I'd like to take five and codify a few things that may get this thread--which has incredible possibilities--on track. As I see it, our basis of design ought to be:
- Wilson is re-elected in 1916 as in OTL (probably an exceedingly close election as in OTL also).
- Implicit in all of this is the assumption of no Zimmermann telegram, nor any other casus belli that would lead to a declaration in 1917, 1918, or whenever.
- The war in Europe apparently grinds to an unspecified conclusion without American involvement. That's an open issue we need to agree upon: might I suggest an exhausting quasi-stalemate that pretty much leaves things back where they were in 1914, at least as far as Germany, the UK, France, and the Habsburg Empire are concerned? Russia, to be sure, will likely undergo a revolution or two one way or the other, so status quo ante bellum doesn't apply.
- Wilson does not suffer a stroke in 1919 as a partial function of the grind of stumping for the League of Nations--mostly because there is no League of Nations.
- The no-third-term ethic is in full force since there's no reason for Wilson to seek a third term.
- Much as it pains me to write this, one must assume TR dies in January 1919 as in OTL. His expedition to South America left his health in less than optimal condition; I don't see how one could reasonably argue that he didn't make that trip to Brazil.
- One may reasonably argue that there is no red scare as there was in OTL. Thus, attorney general Mitchell Palmer gets no boost for the presidency.
- The shift in the State Department from Bryan to Lansing occurs as in OTL.
- Charles Evans Hughes' daughter--and again I hate to say this--dies as she did in OTL, thereby recusing Hughes from the 1920 nomination.
I think that codifies everything. Shall we proceed from there?
In any event, I'm not sure I see a swing toward a "back to normalcy" state of mind since the US never departed from it in the first place. Hence, I don't think the GOP would get Harding in 1920. (It won't get Leonard Wood, either.) My guess is that a moderate-to-progressive type like WI senator Irvine Lenroot would probably get the nod for the top spot, with perhaps PA governor William Sproul as a running mate.
On the Dems' side, I'm not sure why James Cox wouldn't get the nod as he did in OTL. But Franklin Roosevelt for vice-president? I have my doubts on that. As a peacetime secretary of the navy, he would be obscure indeed. Rather, I submit that Cox would reach out to a rare man indeed--a true southern progressive of the day--Oscar Underwood of AL.
Not a landslide either way in the election, but my sense is that after the moralizing and preaching of the Wilson years, the nation would be ready for a change.

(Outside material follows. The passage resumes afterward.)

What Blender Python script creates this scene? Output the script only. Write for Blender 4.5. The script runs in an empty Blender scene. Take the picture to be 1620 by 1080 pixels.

And don't forget that Wilson only won the first time because of a split in Republican ranks, and the second time because of a personal falling-out between Hughes and Johnson. Thus, on 4 March 1921, the 29th president of the United States is Irvine Luther Lenroot of Wisconsin.
By the way, don't look for William Sproul to get the GOP nomination in '28: he would have died in office, similar to James Sherman sixteen years earlier. I'm guessing the '28 GOP ticket might well include two members of Lenroot's cabinet: Secretary of the Interior Herbert Hoover and Secretary of the Treasury Charles Dawes.
A few other points to ponder:
- With no involvement in a war, and no thrust toward a sacrificial mood, don't expect the Volstead Act to get out of committee--and thus no 18th Amendment, no Prohibition, no rise of the mob, and the '20s would roar a lot less.
- What happens to popular music? In OTL, the Storyville district of New Orleans was shut down (I believe by the provost marshal), and the jazz musicians worked their way north to Memphis and to Chicago. With no war, and Storyville still up and running, might jazz be still a largely New Orleans phenomenon, but beginning to spread because of the new technology, radio?
- Same sort of thing for literature: would F. Scott Fitzgerald have gotten some sort of inspiration in this timeline, or not? And at least one good thing: we'd be spared volumes of tedious Hemingway prose (I got him forced down my throat in high school and have cordially hated him since.)
- Does the automotive industry take off as it did in OTL, or is the growth somewhat slower?
- Radio was on the verge of going commercial in the Teens, but obviously didn't until 1920. Do we get somewhat earlier commercial radio (say, 1917 or 1918), and, as a corollary, earlier broadcast/commercial TV?
That's a long one. You take it from here and I'll weigh in later.